The only game-forms which are straightforward (meaning, one’s best strategy in what option to choose not depending on how one expects others to choose, or on others’ preferences) are the probability mixtures of “do whatever voter X said to”, “between option A and option B, determine how many voters expressed a preference for A over B and how many for B over A, and if the proportion preferring A is more than p%, pick A, otherwise B”, and “pick outcome C”, with the mixes being any mix of those over any combinations of A,B,C, and X.
(So for example, you could flip a coin, and if heads, select a random pair of candidates, and the winner is whichever of the two got more pair wise votes, if tails, select a random voter and go with who they said was their top pick, and if the coin lands on its edge pick Neil deGras Tyson. This would count as “straightforward” because in choosing how you want to vote, it doesn’t matter at all how anyone else is voting.)
(Another example is if there are just 2 candidates period. This is also “straightforward”)
Outside of such probability mixtures, there can always be situations where your estimate of how other people will vote would influence the most effective way for you to vote in order to best improve your expected outcomes according to your preferences.
Outside of such “straightforward” game-forms, there can’t be a function from (your preferences (like, vNM utility, not just a ranking) between the different outcomes) to (a dominant strategy for you).
No, it doesn't, but optimal voting under STAR is less dependent on other voters than in both Plurality and RCV systems. Under STAR voting, it would be far, far more practical to vote your conscience irrespective of how others are voting. This would encourage the middle majority to actually vote.
When further combined with other reforms, such as multi-member districts, this could completely transform the political landscape.
STAR is not easier to implement than ordinal voting methods in general, it may be easier to implement than IRV [0] in particular. Likewise, while IRV is not district summarizable, some ordinal methods are.

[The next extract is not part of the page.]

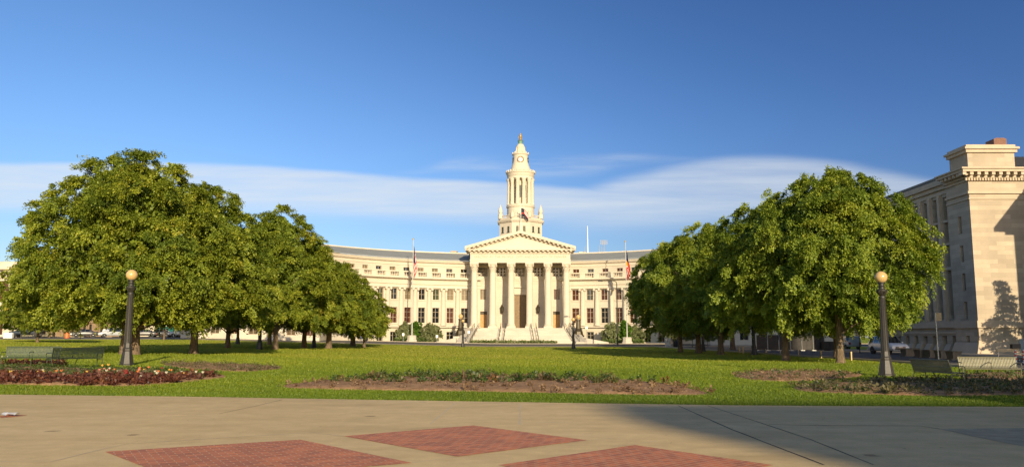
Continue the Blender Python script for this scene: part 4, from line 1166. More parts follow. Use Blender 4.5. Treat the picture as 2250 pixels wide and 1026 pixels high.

And outside of specialized circumstances that don’t apply to usual candidate elections, the additional information on STAR ballots compared to unforced preference ordinal ballots is noise of no consistent meaning.
Also, Arrows impossibility theorem applies to any balloting system that expresses ranked preferences and produces a ranked result, whether or not it provides additional information or compresses the available rankings for either the inputs or the result (typically, it applies to single winner election results which compress the results the same way FPTP ballots compress ballots—one first place and everyone else tied for not-first-place.)
[0] “RCV” is a name used by advocates to conflate IRV with ordinal methods generally, and accepted by some opponents of ordinal methods to conceal that their arguments apply only to IRV and not the broader class.
> STAR is not easier to implement than ordinal voting methods in general, it may be easier to implement than IRV [0] in particular. Likewise, while IRV is not district summarizable, some ordinal methods are.
Could you provide an example? Thanks in advance.
> Arrows impossibility theorem applies to any balloting system that expresses ranked preferences and produces a ranked result
My understanding is that Arrow's impossibility theorem does not apply to STAR or any other Cardinal Voting system. Is that incorrect?
As far as I know, STAR voting is a form of RCV. However, the Fairvote organization has advertised RCV with instant runoff voting as the counting method as being RCV.
Technically speaking, STAR voting is a form of cardinal voting, while ranked-choice encompasses the various ordinal methods.
The distinction here is that in STAR voting, I could rank two candidates equally to show that I have no preference between them. Also, I don't have to rank the candidates in order: I could give my first-place a score of 5, my second place a score of 2, and my third place a score of 0. If I scored my second place candidate as 3, this ballot could result in a different outcome.